The “Town Crier” hangs up his bell

by Gerald Nachman

Hear ye! Hear ye! Hear ye! This isn’t a farewell column (I hope) so much as a see ya later column. For 20 years, on and off, I’ve been sounding off in these pages—first on aging and other matters for the much-missed editor Merla Zellerbach, who talked me into writing for the Nob Hill Gazette when I left the Chronicle in 1979 after 14 years as a critic and columnist. For the last five years I’ve been ringing my little bell as the unofficial “Town Crier” to take on that most untouchable of topics, San Francisco, which I dearly love but roll my eyes at four times a day, at least.

The City provides an inexhaustible supply of silliness, adoring self-regard, preciousness and political rectitude to keep several columnists working night and day to keep up. I was lucky enough to have that satirical side of the town pretty much to myself lately in the local press, trudging along and following in the large footprints of Herb Caen and Charles McCabe, who loved taking shots at San Francisco, our favorite local sport.

One column a month was not nearly enough to get to all the local follies. Just in the last week: second-string quarterback Colin Kaepernick remained seated in protest during the playing of the National Anthem (I would readily protest the anthem itself as unsingable, militaristic and boring); a popular class in coffee making at UC Davis made headlines (can you get a PhD in decaf latte history?); 27 more stories about Uber and Airbnb; and a fabulous plan to turn the landmark Crocker Bank into a hotel—(so why not a Coit Hyatt and a Four Seasons Ferry Building?).

The reason for my retreat is threefold: I’m promoting my little heart out for a new book next month, “Showstoppers!: The Surprising Stories Behind Broadway’s Most Remarkable Songs,” a 10-year labor of love that zeroes in on musical theater’s great blockbuster moments, explaining why they’re great and how they came to be written, with as much backstage lore and gossip as I could gather from interviews with Joel Grey, Chita Rivera, Jerry Herman, Tommy Tune, Hal Prince, Marvin Hamlisch, Bebe Neuwirth, Edie Adams, Dick Van Dyke, John Kander, Faith Prince, etc. The book covers about 50 songs, from “Manhattan” in 1925 to songs from “Wicked” and “Jersey Boys.” End of plug.

I’m also putting together a collection of 100 or so of my showbiz pieces from the Chronicle and starting on a big new book, the first definitive biography of Jack Benny. There are four memoirs of one of the 20th Century’s most beloved entertainers (by his wife, daughter, manager and a comedy writer) but this will be the only complete, objective look at Benny, a comedians for the ages.

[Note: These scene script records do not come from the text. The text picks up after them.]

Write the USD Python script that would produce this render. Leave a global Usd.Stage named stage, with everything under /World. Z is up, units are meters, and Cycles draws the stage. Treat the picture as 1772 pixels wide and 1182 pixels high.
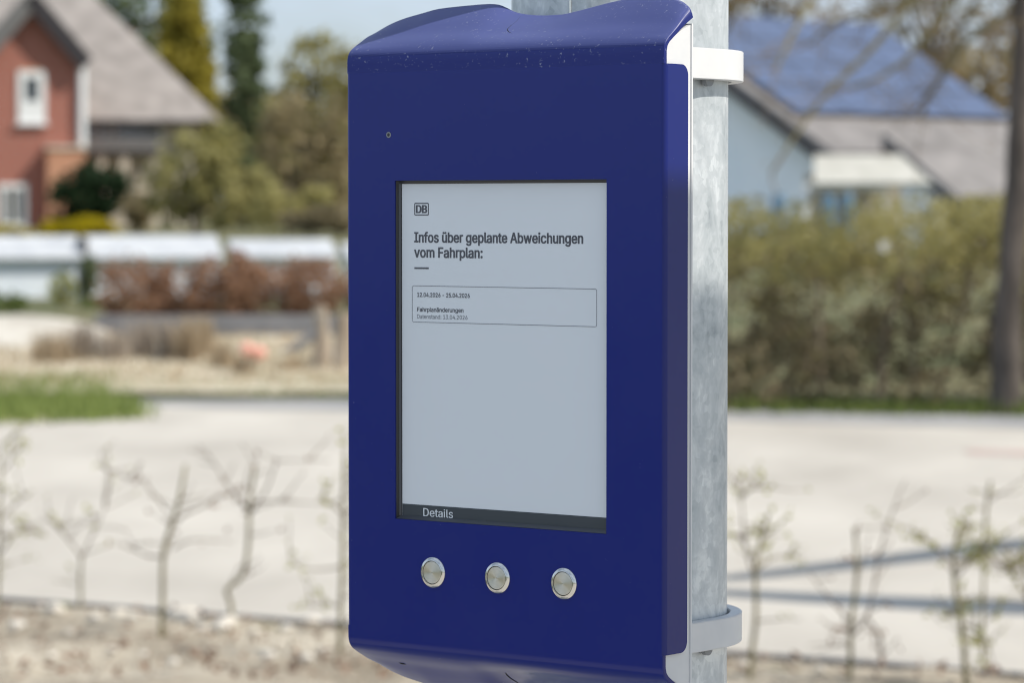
import math, random
import numpy as np, trimesh, usdkit, meshkit
from pxr import Usd, UsdGeom, UsdLux, UsdShade, Gf, Sdf, Vt
from shapely.geometry import Polygon, Point, box as sbox, LineString
from shapely.ops import unary_union

stage = Usd.Stage.CreateInMemory()
UsdGeom.SetStageUpAxis(stage, 'Z'); UsdGeom.SetStageMetersPerUnit(stage, 1.0)
UsdGeom.Xform.Define(stage, '/World'); UsdGeom.Scope.Define(stage, '/World/Looks')

# ------------------------------------------------------------------ camera
CAM_Z, FPX, PITCH = 1.5, 5907.0, 0.0387164            # pixel focal length of the 1772 px wide photograph
cam = UsdGeom.Camera.Define(stage, '/World/camera')
cam.CreateFocalLengthAttr(120.0); cam.CreateHorizontalApertureAttr(36.0); cam.CreateVerticalApertureAttr(36.0 * 684 / 1024)
cam.CreateFStopAttr(9.5); cam.CreateFocusDistanceAttr(2.72); cam.CreateExposureAttr(0.10)
cam.CreateClippingRangeAttr(Gf.Vec2f(0.05, 5000))
cx = UsdGeom.Xformable(cam); cx.AddTranslateOp().Set(Gf.Vec3d(0, 0, CAM_Z)); cx.AddRotateXOp().Set(90 - math.degrees(PITCH))

# ------------------------------------------------------------------ sky and sun
SUN_EL = math.radians(46.5)
SUN_AZ = math.radians(-19.0)                            # from +x, negative = towards the camera's side
S = np.array([math.cos(SUN_EL) * math.cos(SUN_AZ), math.cos(SUN_EL) * math.sin(SUN_AZ), math.sin(SUN_EL)])
sky_mat = usdkit.material(stage, '/World/Looks/sky_air', {
    'sky': ('sky_texture', {'sky_type': 'single_scattering', 'sun_disc': False, 'sun_elevation': SUN_EL,
                            'sun_rotation': math.atan2(S[0], S[1]), 'air_density': 1.0, 'aerosol_density': 0.7, 'ozone_density': 1.0}),
    'tc': ('texture_coordinate', {}),
    'mp': ('mapping', {'scale': (1.0, 1.0, 2.6), 'location': (0.35, 0.1, 0.2)}),
    'nz': ('noise_texture', {'scale': 3.2, 'detail': 6.0, 'roughness': 0.58}),
    'rp': ('rgb_ramp', {'ramp': [(0.0, (0, 0, 0)), (0.40, (0.30, 0.30, 0.30)), (0.62, (0.9, 0.9, 0.9)), (1.0, (1, 1, 1))]}),
    'mx': ('mix', {'color2': (8.4, 9.9, 12.0)}),
    'bg': ('background_shader', {'strength': 0.081})},
    [('tc.generated', 'mp.vector'), ('mp.vector', 'nz.vector'), ('nz.fac', 'rp.fac'), ('rp.color', 'mx.fac'), ('sky.color', 'mx.color1'), ('mx.color', 'bg.color')], surface='bg.background')
dome = UsdLux.DomeLight.Define(stage, '/World/sky')
UsdShade.MaterialBindingAPI.Apply(dome.GetPrim()).Bind(sky_mat)
dome.GetPrim().SetCustomDataByKey('kind', 'structure')
sun = UsdLux.DistantLight.Define(stage, '/World/sun')
sun.CreateAngleAttr(0.53); sun.CreateIntensityAttr(1.25); sun.CreateNormalizeAttr(True); sun.CreateColorAttr(Gf.Vec3f(1.0, 0.94, 0.85))
sun.AddTransformOp().Set(Gf.Matrix4d().SetRotate(Gf.Rotation(Gf.Vec3d(0, 0, 1), Gf.Vec3d(*map(float, S)))))

# ------------------------------------------------------------------ helpers
used = {}
def numbered(parent, name):
    k = (parent, name); n = used.get(k, 0); used[k] = n + 1
    return f'{parent}/{name}' + (f'_{n:03d}' if n else '')
def path_of(p): return '/World' if p is None else (p if isinstance(p, str) else str(p.GetPath()))
def tag(prim, label=None, cat=None, group=None, kind=None):
    for k, v in (('label', label), ('category', cat), ('group', group), ('kind', kind)):
        if v: prim.SetCustomDataByKey(k, v)
    return prim
def obj(name, mesh, material, parent=None, smooth=False, **t):
    m = usdkit.mesh(stage, numbered(path_of(parent), name), mesh, material, smooth=smooth)
    return tag(m.GetPrim(), **t)
def thing(name, label, cat, loc=(0, 0, 0), rotz=0.0, group=None):
    x = UsdGeom.Xform.Define(stage, numbered('/World', name))
    x.AddTranslateOp().Set(Gf.Vec3d(*map(float, loc)))
    if rotz: x.AddRotateZOp().Set(float(rotz))
    return tag(x.GetPrim(), label, cat, group)
def struct(name, mesh, material, smooth=False, parent=None):
    return obj(name, mesh, material, parent, smooth, kind='structure')
def cat(*ms): return trimesh.util.concatenate([m for m in ms])
def bx(x0, x1, y0, y1, z0, z1):
    m = trimesh.creation.box((x1 - x0, y1 - y0, z1 - z0)); m.apply_translation(((x0 + x1) / 2, (y0 + y1) / 2, (z0 + z1) / 2)); return m
def tube(pts, radii, sides=7, cap=True):
    pts = np.asarray(pts, float); n = len(pts); radii = np.broadcast_to(np.asarray(radii, float), (n,))
    t = np.gradient(pts, axis=0); t /= np.maximum(np.linalg.norm(t, axis=1, keepdims=True), 1e-9)
    ref = np.array([0.31, 0.87, 0.38]); a = np.cross(t, ref); a /= np.maximum(np.linalg.norm(a, axis=1, keepdims=True), 1e-9); b = np.cross(t, a)
    th = np.arange(sides) * 2 * np.pi / sides
    v = (pts[:, None] + radii[:, None, None] * (np.cos(th)[None, :, None] * a[:, None] + np.sin(th)[None, :, None] * b[:, None])).reshape(-1, 3)
    f = []
    for i in range(n - 1):
        for j in range(sides):
            k = (j + 1) % sides; p, q, r, s = i * sides + j, i * sides + k, (i + 1) * sides + k, (i + 1) * sides + j
            f += [(p, r, q), (p, s, r)]
    if cap:
        v = np.vstack([v, pts[:1], pts[-1:]]); A, B = n * sides, n * sides + 1
        for j in range(sides):
            k = (j + 1) % sides; f += [(A, j, k), (B, (n - 1) * sides + k, (n - 1) * sides + j)]
    return trimesh.Trimesh(v, np.array(f), process=False)
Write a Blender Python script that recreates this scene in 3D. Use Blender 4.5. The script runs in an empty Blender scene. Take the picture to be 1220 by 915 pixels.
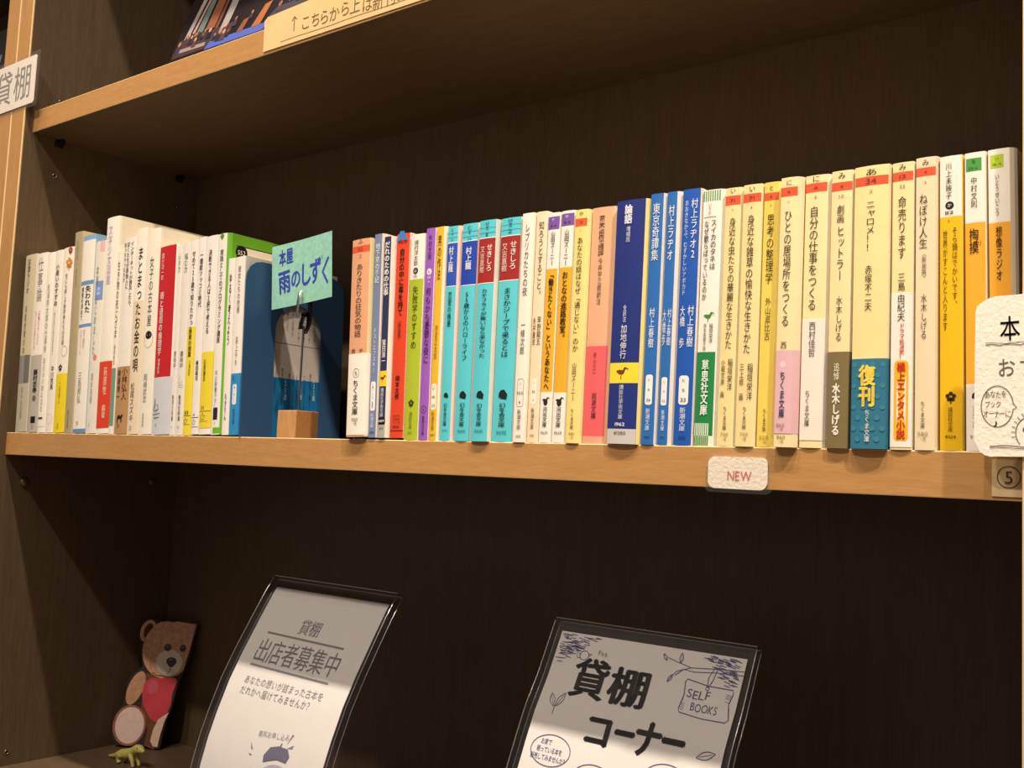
import bpy, math, random
from mathutils import Matrix, Vector
random.seed(7)
SC = bpy.context.scene
COL = SC.collection

# ------------------------------------------------------------------ camera, world, lamps, exposure
cam_data = bpy.data.cameras.new('camera')
cam = bpy.data.objects.new('camera', cam_data)
COL.objects.link(cam)
cam_data.sensor_fit = 'HORIZONTAL'
cam_data.sensor_width = 36.0
cam_data.lens = 1234.31 * 36.0 / 1220.0
cam_data.clip_start = 0.01
_r = Vector((0.78898981, 0.61285068, 0.04369347))
_u = Vector((0.01895886, -0.09536546, 0.99526177))
_b = Vector((0.61411370, -0.78442302, -0.08686133))
_m = Matrix((_r, _u, _b)).transposed().to_4x4()
_m.translation = Vector((1.08646, -0.53232, -0.02083))
cam.matrix_world = _m
SC.camera = cam

world = bpy.data.worlds.new('room_ambient')
SC.world = world
world.use_nodes = True
world.node_tree.nodes['Background'].inputs[0].default_value = (1.0, 0.86, 0.72, 1)
world.node_tree.nodes['Background'].inputs[1].default_value = 0.27

SC.view_settings.view_transform = 'Standard'
SC.view_settings.look = 'None'
SC.view_settings.gamma = 1.0
SC.view_settings.use_curve_mapping = False
SC.view_settings.exposure = -0.11
SC.cycles.max_bounces = 8
SC.cycles.transparent_max_bounces = 16
SC.cycles.caustics_reflective = False
SC.cycles.caustics_refractive = False

LAMP_COL = (1.0, 0.85, 0.71)
def spot(name, loc, aim, power, radius, angle, blend=0.5, col=LAMP_COL):
    l = bpy.data.lights.new(name, 'SPOT')
    l.energy = power; l.color = col; l.shadow_soft_size = radius
    l.spot_size = math.radians(angle); l.spot_blend = blend
    o = bpy.data.objects.new(name, l); COL.objects.link(o)
    o.location = loc
    o.rotation_euler = (Vector(aim) - Vector(loc)).to_track_quat('-Z', 'Y').to_euler()
    return o
# a row of ceiling downlights close to the bookcase, its leftmost an added fill for the shaded tag, and a second row across the aisle
for x, p in ((-0.30, 38), (0.30, 68), (0.90, 92), (1.60, 200)):
    spot('downlight_and_fill', (x, -0.45, 1.70), (x - 0.05, 0.0, 0.0), p, 0.026, 75)
for x, p in ((0.15, 48), (0.75, 52)):
    spot('aisle_downlight', (x, -1.15, 1.52), (x + 0.1, 0.1, 0.0), p, 0.03, 75)

# ------------------------------------------------------------------ materials
def lin(h):
    c = [int(h[i:i+2], 16) / 255 for i in (0, 2, 4)]
    return tuple(v / 12.92 if v <= 0.04045 else ((v + 0.055) / 1.055) ** 2.4 for v in c) + (1.0,)
MC = {}
def pmat(h, rough=0.5, metal=0.0, spec=0.4, grain=0.03, scale=400.0):
    key = (h, rough, metal, spec, grain, scale)
    if key in MC: return MC[key]
    m = bpy.data.materials.new('paint_' + h); m.use_nodes = True
    nt = m.node_tree; b = nt.nodes['Principled BSDF']
    b.inputs['Roughness'].default_value = rough
    b.inputs['Metallic'].default_value = metal
    b.inputs['Specular IOR Level'].default_value = spec
    c = lin(h)
    if grain:
        tc = nt.nodes.new('ShaderNodeTexCoord'); nz = nt.nodes.new('ShaderNodeTexNoise')
        nz.inputs['Scale'].default_value = scale; nz.inputs['Detail'].default_value = 3
        rp = nt.nodes.new('ShaderNodeValToRGB')
        rp.color_ramp.elements[0].position = 0.3; rp.color_ramp.elements[1].position = 0.7
        rp.color_ramp.elements[0].color = tuple(v * (1 - grain) for v in c[:3]) + (1,)
        rp.color_ramp.elements[1].color = tuple(min(1, v * (1 + grain)) for v in c[:3]) + (1,)
        nt.links.new(tc.outputs['Object'], nz.inputs['Vector'])
        nt.links.new(nz.outputs['Fac'], rp.inputs['Fac'])
        nt.links.new(rp.outputs['Color'], b.inputs['Base Color'])
    else:
        b.inputs['Base Color'].default_value = c
    MC[key] = m
    return m
def ink(h): return pmat(h, 0.6, 0, 0.2, 0)
def wood(name, dark, light, stretch, scale=9.0, rough=0.5, spec=0.3, bump=0.05, fine=0.5):
    m = bpy.data.materials.new(name); m.use_nodes = True
    nt = m.node_tree; b = nt.nodes['Principled BSDF']
    b.inputs['Roughness'].default_value = rough
    b.inputs['Specular IOR Level'].default_value = spec
    tc = nt.nodes.new('ShaderNodeTexCoord'); mp = nt.nodes.new('ShaderNodeMapping')
    mp.inputs['Scale'].default_value = stretch
    n1 = nt.nodes.new('ShaderNodeTexNoise'); n1.inputs['Scale'].default_value = scale; n1.inputs['Detail'].default_value = 8
    n1.inputs['Roughness'].default_value = 0.65
    n2 = nt.nodes.new('ShaderNodeTexNoise'); n2.inputs['Scale'].default_value = scale * 4.5; n2.inputs['Detail'].default_value = 4
    mx = nt.nodes.new('ShaderNodeMix'); mx.data_type = 'FLOAT'; mx.inputs[0].default_value = fine
    rp = nt.nodes.new('ShaderNodeValToRGB')
    rp.color_ramp.elements[0].position = 0.32; rp.color_ramp.elements[1].position = 0.68
    rp.color_ramp.elements[0].color = lin(dark); rp.color_ramp.elements[1].color = lin(light)
    bp = nt.nodes.new('ShaderNodeBump'); bp.inputs['Strength'].default_value = bump; bp.inputs['Distance'].default_value = 0.001
    L = nt.links.new
    L(tc.outputs['Object'], mp.inputs['Vector']); L(mp.outputs['Vector'], n1.inputs['Vector']); L(mp.outputs['Vector'], n2.inputs['Vector'])
    L(n1.outputs['Fac'], mx.inputs[2]); L(n2.outputs['Fac'], mx.inputs[3])
    L(mx.outputs[0], rp.inputs['Fac']); L(rp.outputs['Color'], b.inputs['Base Color'])
    L(mx.outputs[0], bp.inputs['Height']); L(bp.outputs['Normal'], b.inputs['Normal'])
    return m
DARK_V = wood('dark_laminate_upright', '54442f', '6a5640', (14, 14, 1.0))
DARK_H = wood('dark_laminate_board', '54442f', '6a5640', (1.0, 14, 14))
BEECH_H = wood('beech_edge_long', 'ad7d45', 'c4955b', (2.5, 30, 30), 8, 0.45, 0.4, 0.04)
BEECH_V = wood('beech_edge_upright', 'ad7d45', 'c4955b', (30, 30, 2.5), 8, 0.45, 0.4, 0.04)
CUBE_W = wood('cube_front_grain', 'b98550', 'cf9f66', (20, 20, 3), 12, 0.5, 0.3)
CUBE_E = wood('cube_end_grain', 'a8703c', 'c08a52', (4, 30, 22), 14, 0.6, 0.2)
PLASTER = pmat('d9cdbb', 0.8, 0, 0.2, 0.05, 20)
FLOORM = wood('floor_boards', '6f5338', '8c6c4a', (1, 8, 8), 3)
PAGES = pmat('e6d7b6', 0.8, 0, 0.1, 0.08, 900)
METAL = pmat('a9a69f', 0.28, 1.0, 0.5, 0)
BLACKP = pmat('17140f', 0.3, 0, 0.5, 0)
STEEL_BLUE = pmat('33587f', 0.42, 0, 0.45, 0.02)
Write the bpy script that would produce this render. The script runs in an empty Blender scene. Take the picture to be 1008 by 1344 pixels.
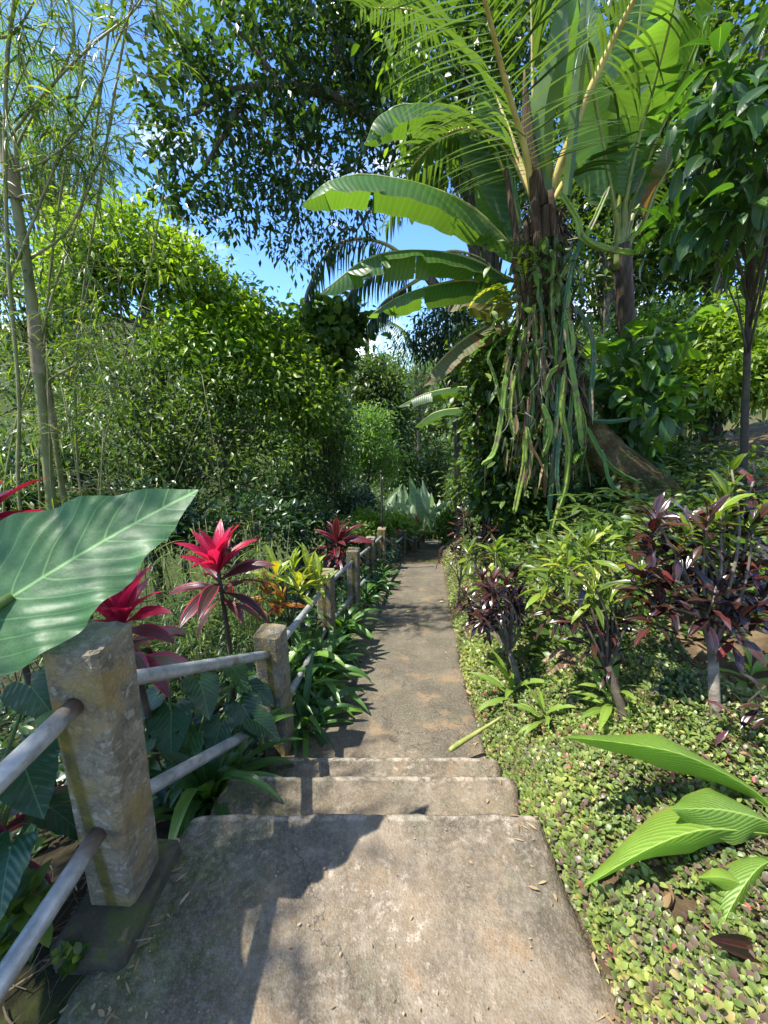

Anyway, that’s why I need to give up the monthly NHG column, which I hope to resume again in time, maybe in a year or so. Meanwhile, I look forward to what the new ownership of the Gazette will do with the magazine to broaden its scope to include—well, Russian Hill, anyway. My only regret in taking a hiatus is giving up the chance to regularly zing San Francisco, but I should have a bulging folder of column ideas when the old, if cracked, Town Crier’s bell peals again.